Organizasyonun bir başka misafiri AK Parti Yalova Milletvekili Temel Coşkun ise gurubumuza İsviçre’de dahil oldu… Zürih-Hilton Otel’de gerçekten başarılı geçen bir toplantıya şahit oldum..
Avrupa Türk Demokratlar Birliği İsviçre teşkilatı, Bern Büyükelçimiz Tanju Sümer’in, Zürih Başkonsolosumuz Aslı Oral’ın ve eşleri Can Oral’ın, Bern Büyükelçiliğimizde görev yapan Eğitim, Ticaret, Din ve Basın Müşavirlerimizin, Anadolu Ajansı, yerel ve ulusal basın temsilcilerinin, İsviçre’de yaşayan ve hatta Almanya’dan koşup gelen değerli vatandaşlarımızın katılımlarıyla oldukça kaliteli bir toplantıya imza attı… Salon, adeta iğne atılsa yere düşmeyecek kadar doluydu..
UETD İsviçre Başkanı Emre Yılmaz’ın dernek çalışmaları ve gelecek dönemlerdeki projelere değindiği açış konuşmasının ve Bern Büyükelçimiz Tanju Sümer’in detaylı İsviçre değerlendirmesinin ardından, Dr. Ömer Bolat ve AK Parti Yalova Milletvekili Temel Coşkun, siyasi ve sosyal meseleleri konu alan kapsamlı bir Türkiye panoraması çizdiler.. MÜSİAD Genel Başkan Yardımcısı Eyüp Akbal ise MÜSİAD’ı ve MÜSİAD’ın yurt dışındaki faaliyetlerini anlattı.. Konuşma sırası bize geldiğinde, biz de selamlamamızın ardından mana ve duygu yüklü bir şiirle Hilton Otel’inin salonunu dolduran kalabalığa seslendik..
O toplantıda sevgi eksenli pek çok gönül dostuyla tanıştım.. Aklı ana vatan Türkiyemizde kalan, ancak çoluk çocuklarının nafakası için gurbet elleri mesken tutan gani gönüllü insanları ve onların bir sonraki jenerasyonlarını tanımanın bahtiyarlığını yaşadım..
Ve bir şeyi daha anladım ki; bu insanlar kesinlikle ihmal edilmemeli… Ziyaretlerine gidilmeli.. Halleri hatırları sorulmalı.. Bu ziyaretler moral motivasyon açısından da çok önemli..
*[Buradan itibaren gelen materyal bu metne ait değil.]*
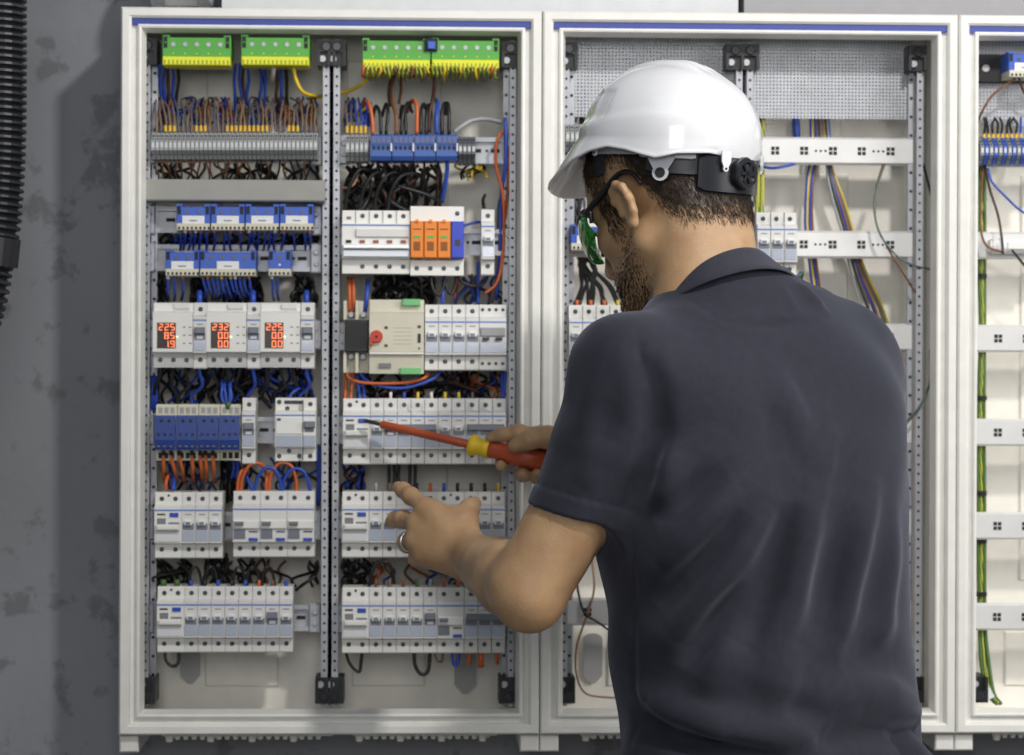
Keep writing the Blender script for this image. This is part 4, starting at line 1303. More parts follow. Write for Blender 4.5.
wire([(760, 166, -.085), (772, 168, -.1), (786, 166, -.1), (798, 163, -.085)], 'blue', 1.6, 'blue wire sagging below the top white rail')
for i in range(6):
    wire([(784+2.6*i, 283, -.09), (787+2.5*i, 276, -.10), (793+2*i, 273, -.09), (800+jit(4), 290, -.07)], ['yellow', 'gy', 'blue', 'yellow', 'blue', 'green'][i], 1.4, 'striped wire end curling below the three-pole breaker', 'wire ends below the three-pole breaker')
G = 'single wires looping in the bare cabinet'
for pts, c, r, lb in (([(885, 164, -.10), (878, 184, -.115), (874, 206, -.12), (879, 232, -.125), (893, 252, -.125), (910, 264, -.12), (938, 271, -.10)], 'teal', 1.0, 'grey-green wire looping over the second white rail to the frame'),
                      ([(883, 164, -.10), (876, 190, -.113), (876, 222, -.12), (888, 248, -.123), (900, 268, -.12), (914, 290, -.11), (922, 300, -.1)], 'brown', 1.0, 'brown wire looping over the second white rail to the post'),
                      ([(923, 164, -.10), (928, 182, -.115), (933, 205, -.118), (935, 232, -.11)], 'black', 1.2, 'black wire along the side wall behind the shoulder'),
                      ([(933, 300, -.10), (936, 336, -.11), (932, 376, -.118), (921, 404, -.122), (908, 420, -.12), (896, 436, -.115)], 'teal', 1.2, 'dark wire curving beside the shirt shoulder'),
                      ([(930, 350, -.1), (929, 386, -.115), (916, 412, -.12), (900, 430, -.115)], 'copper', 1.0, 'thin copper coloured wire curving beside the shirt shoulder'),
                      ([(576, 575, -.06), (579, 596, -.09), (585, 614, -.10), (596, 621, -.10), (612, 632, -.08), (630, 640, -.06)], 'black', 1.3, 'black wire bending between the elbow and the shirt'),
                      ([(592, 560, -.07), (594, 590, -.09), (586, 618, -.10), (577, 645, -.10), (576, 672, -.10), (584, 692, -.10), (602, 697, -.09), (636, 698, -.08)], 'copper', 1.1, 'copper coloured wire looping down between the elbow and the shirt')):
    wire(pts, c, r, lb, G)
for i in range(11):
    x1 = 577+13.6*(i % 4)+jit(3)
    wire([(586+jit(9), 254, -.06), (588+jit(8), 268, -.075), ((x1*2+589)/3+jit(3), 286, -.10), (x1, 304, -.126)], 'black', 1.8, 'black wire fanning out onto the four-pole breaker by the chin', 'black wires onto the four-pole breaker')
for i in range(4):
    x = 577+13.6*i
    wire([(x, 307, -.13), (x, 300, -.13)], 'orange' if i != 3 else 'yellow', 1.8, f'short sleeve on pole {["one", "two", "three", "four"][i]} of the breaker by the chin', 'sleeves by the chin', name='wire_sleeve')
tangle(566, 584, 84, 122, 14, ['blue', 'black', 'black'], 'dark and blue wiring past the helmet front', d=(-.085, -.05), r=1.8)
tangle(564, 584, 150, 225, 16, ['black', 'black', 'slate'], 'dark wiring between the helmet and the glasses', d=(-.085, -.05), r=1.8)
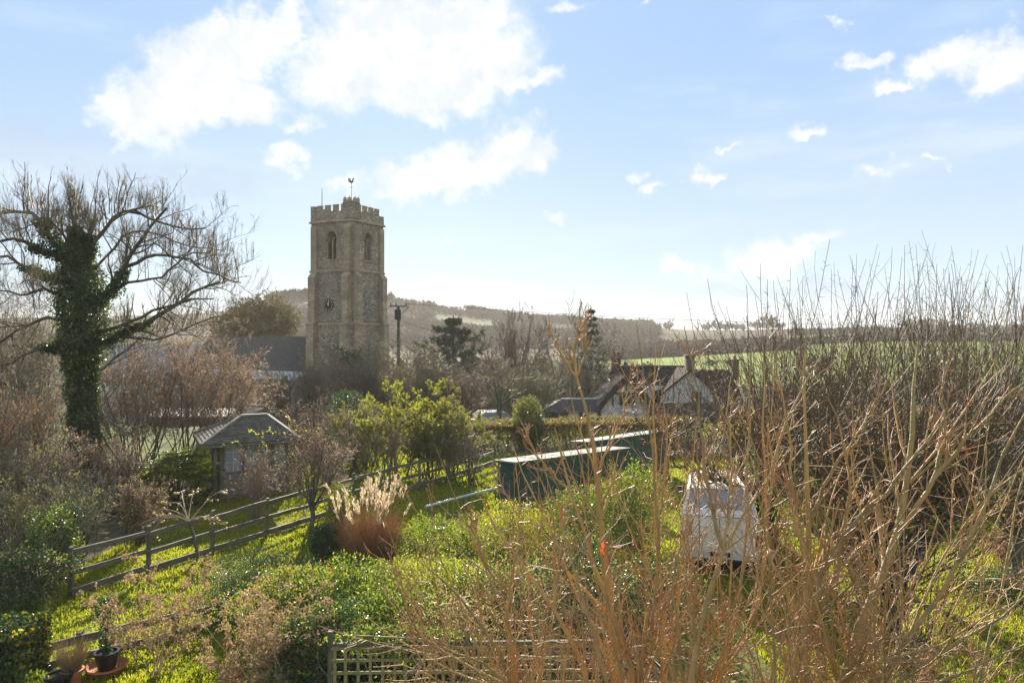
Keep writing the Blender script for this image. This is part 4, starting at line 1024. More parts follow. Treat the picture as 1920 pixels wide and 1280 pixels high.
# ---- the big tree wrapped in ivy
def ivy_tree():
    r = np.random.RandomState(21); base = G(168, 930); d0 = base[1]
    T = MB(); L_ = MB(); TW = MB(); IV = MB()
    def w(p, dd=0): return W(p[0], p[1], d0+dd)-base
    trunk = resample([np.array([0, 0, -.2]), w((162, 880)), w((158, 800)), w((155, 700), .1), (w((150, 600))), w((148, 520), -.1), w((150, 450))], 14)
    tr = np.linspace(.36, .17, 14); T.tubes(trunk, tr, 10)
    limbs = [([(178, 650), (232, 628), (300, 592), (365, 545), (412, 528)], .14, .5), ([(182, 575), (222, 535), (240, 480), (268, 445), (298, 405), (313, 390)], .12, -.6),
             ([(236, 500), (290, 477), (335, 480), (385, 512), (452, 530)], .07, -1.2), ([(162, 470), (186, 440), (212, 398), (240, 386), (280, 408), (345, 432), (385, 428)], .09, .8),
             ([(122, 485), (98, 445), (62, 390), (18, 398), (-45, 405)], .11, .4), ([(112, 490), (60, 455), (10, 442), (-60, 468)], .1, -.8), ([(115, 530), (58, 505), (0, 478), (-60, 470)], .09, 1.0),
             ([(130, 660), (92, 642), (30, 672), (-30, 705)], .08, -.9), ([(128, 600), (70, 590), (0, 640), (-50, 690)], .08, .6), ([(190, 620), (260, 598), (345, 560), (400, 560)], .08, -1.0),
             ([(150, 460), (134, 412), (128, 372)], .08, 0), ([(160, 470), (170, 430), (162, 390)], .08, .5), ([(230, 628), (300, 640), (380, 600), (440, 590)], .06, 1.2), ([(205, 545), (240, 530), (300, 520), (360, 470), (400, 470)], .06, .3),
             ([(150, 700), (200, 690), (250, 640), (330, 610)], .05, 1.6), ([(130, 560), (90, 540), (40, 555), (-20, 540)], .07, -1.5), ([(150, 480), (110, 430), (90, 400), (40, 430)], .06, -1.6), ([(175, 520), (230, 440), (250, 420), (330, 460), (420, 470)], .06, 1.8)]
    LP = []; LR = []
    for pts, r0, dd in limbs:
        n = len(pts); p = [w(q, dd*i/(n-1)*1.6) for i, q in enumerate(pts)]
        # root inside the trunk
        k = np.argmin(np.linalg.norm(trunk-p[0], axis=1)); p = [trunk[k]]+p if pts[0][0] < 200 else p
        q = resample(p, 12, r, .04); LP.append(q); LR.append(np.linspace(r0, r0*.3, 12))
    LP = np.array(LP); LR = np.array(LR); L_.tubes(LP, LR, 6)
    # arching side branches, then upright shoots from them
    s1 = spawn(r, LP, LR, 10, .25, 1, (30, 70), .42, .5, 7, .13, .03, .3, grav=.05, rmin=.012)
    L_.tubes(s1[0], s1[1], 4)
    s1b = spawn(r, s1[0], s1[1], 5, .2, 1, (25, 60), .55, .55, 5, .16, .04, .3, rmin=.008); TW.tubes(s1b[0], s1b[1], 3)
    A = (np.concatenate([LP[:, ::2][:, :6], s1[0][:, :6]]), np.concatenate([LR[:, ::2][:, :6], s1[1][:, :6]]))
    sh = spawn(r, A[0], A[1], 10, .15, 1, (40, 90), 1, .35, 6, .07, .30, .3, lref=1.15, bias=(0, 0, 2.5), rmin=.007)
    TW.tubes(sh[0], sh[1], 3)
    s2 = spawn(r, sh[0], sh[1], 5, .2, .9, (20, 45), .42, .6, 4, .1, .14, .4, rmin=.0055); TW.tubes(s2[0], s2[1], 3)
    s3 = spawn(r, s1b[0], s1b[1], 5, .2, 1, (25, 60), .6, .6, 4, .15, .1, .4, rmin=.0055, keep=.8); TW.tubes(s3[0], s3[1], 3)
    # stout upright clumps at the top
    top = []; tops = [(60,390,318),(75,400,335),(95,420,345),(110,425,352),(135,372,340),(140,380,325),(150,400,330),(185,440,335),(172,430,318),(200,410,352),(210,400,315),(225,392,345),(300,400,330),(305,395,345),(290,410,352),(345,432,390),(360,450,395),(20,398,360),(5,400,372),(380,500,410),(400,510,415),(420,525,430),(440,530,460),(320,480,380)]
    for x, y0, y1 in tops:
        for q in range(2):
            a = w((x+r.uniform(-8, 8), y0), r.uniform(-1, 1)); b = w((x+r.uniform(-16, 16), y1+r.uniform(0, 26)), r.uniform(-1, 1)); top.append(resample([a, (a+b)/2+r.normal(size=3)*.06, b], 7, r, .015))
    top = np.array(top); tr_ = np.linspace(.026, .008, 7)[None].repeat(len(top), 0); TW.tubes(top, tr_, 3)
    s4 = spawn(r, top, tr_, 11, .15, .95, (15, 40), .38, .6, 4, .08, .12, .4, rmin=.0055); TW.tubes(s4[0], s4[1], 3)
    # ivy: lumpy sleeve of leaves round the trunk and lower limbs
    def sleeve(P, rad, n, seed, m=0):
        t = r.uniform(0, len(P)-1.001, n); i = t.astype(int); f = (t-i)[:, None]; C = P[i]*(1-f)+P[i+1]*f
        q = r.normal(size=(n, 3)); q[:, 2] *= .4; q = unit(q); ra = np.interp(t, np.linspace(0, len(P)-1, len(rad)), rad)
        lum = 1+.32*vnoise(C+q*.6, 2.2, seed)+.28*vnoise(C+q*.5, 6.0, seed+3)
        Q = C+q*(ra*lum*(.55+.5*r.rand(n)))[:, None]
        IV.leaves(Q, unit(q*.6+np.array([0, 0, -.7])+r.normal(size=(n, 3))*.5), unit(q+r.normal(size=(n, 3))*.5), r.uniform(.06, .11, n), r.uniform(.055, .1, n), m)
    sleeve(trunk, [.85, .7, .56, .5, .5, .56, .7, .88, .88, .62, .28], 26000, 1); sleeve(trunk, [.95, .8, .62, .56, .56, .62, .78, .96, .92, .64, .3], 2600, 9, 1)
    for k in (0, 1, 4, 5, 6, 7, 10, 11): sleeve(LP[k][:6], [.42, .36, .22], 1700, 5+k)
    # hanging dead ivy stems
    hs = spawn(r, trunk[None], tr[None], 46, .25, .98, (60, 100), 1, .1, 7, .35, -.12, .5, lref=1.5, rmin=.014); TW.tubes(hs[0], hs[1], 4, 1)
    plant('ivy_clad_tree', base, 'tall bare tree with its trunk wrapped in dark ivy and spreading limbs', 'tree', [('trunk', T, [m_bark]), ('limbs', L_, [m_bark]), ('twigs', TW, [m_twigd, m_twigg]), ('ivy', IV, [m_ivy, m_leafo])])
ivy_tree()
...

UETD İsviçre Başkanı Emre Yılmaz kabiliyetli, kapasiteli bir genç!… İsviçre’de doğmuş.. Yönetimde yer alan diğer gençler de ayni evsaftalar ve hepsi de yüksek tahsilli.. Gayit iyi konuştukları Türkçelerinin yanı sıra yabancı dili de ana dilleri gibi konuşuyorlar..
Kısacası; UETD İsviçre yöneticileri pırıl pırıl gençlerden müteşekkil..
Bu vesileyle iki günlük seyahatimizde yanımızdan bir dakika bile ayrılmayan bu güzel gönüllü gençlere teşekkürlerimi sunuyorum..
***
DRAM ÜSTÜNE DRAM..
Seyahatimizin ikinci gününde İsviçre’deki işadamlarından Cesur Çitak ve Hakan Akbürü enteresan bir anekdot anlattılar..
Dinledim ve gönül tellerimin titrediğini hissettim..
Doğup büyüdükleri topraklardan kovularak sınır dışı edilen şanlı ecdadımız Osmanlı’nın çileli bir ferdinin başına gelenlerle ilgiliydi anlatılanlar!..
Bu, mahzun bir biçimde üstelik de gurbet ellerde fedayı can eden Mehmet Osman Raşid Beyin hikayesiydi..
Sağolsunlar, UETD İsviçre mensubu vefalı kardeşlerimiz sadece bu garip Osmanlı’nın hikayesiyle yetinmemişler, mezarını da bulmuşlar.. İstanbul’a döneceğimiz gün, beni, Temel Coşkun’u ve Eyüp Akbal’ı olay mahalline götürdüler…
Dersaadet’te, yani aziz İstanbul’da doğan, ardından sürgün yiyip sonra da Avrupa’nın bir köşesinde ölen bir Osmanlı..
Doğrusu çok etkilendim..
Hikaye şöyle;
Arife Kadriye Sultan..
33 sene adaletli bir biçimde padişahlık yapmış, bu padişahlığı sırasında da bir metre vatan toprağını satmamış ve kaybetmemiş, Ulu Hakan Sultan Abdülhamid Han Aleyhirrahmeti Vel Gufran Hazretleri’nin yeğeni..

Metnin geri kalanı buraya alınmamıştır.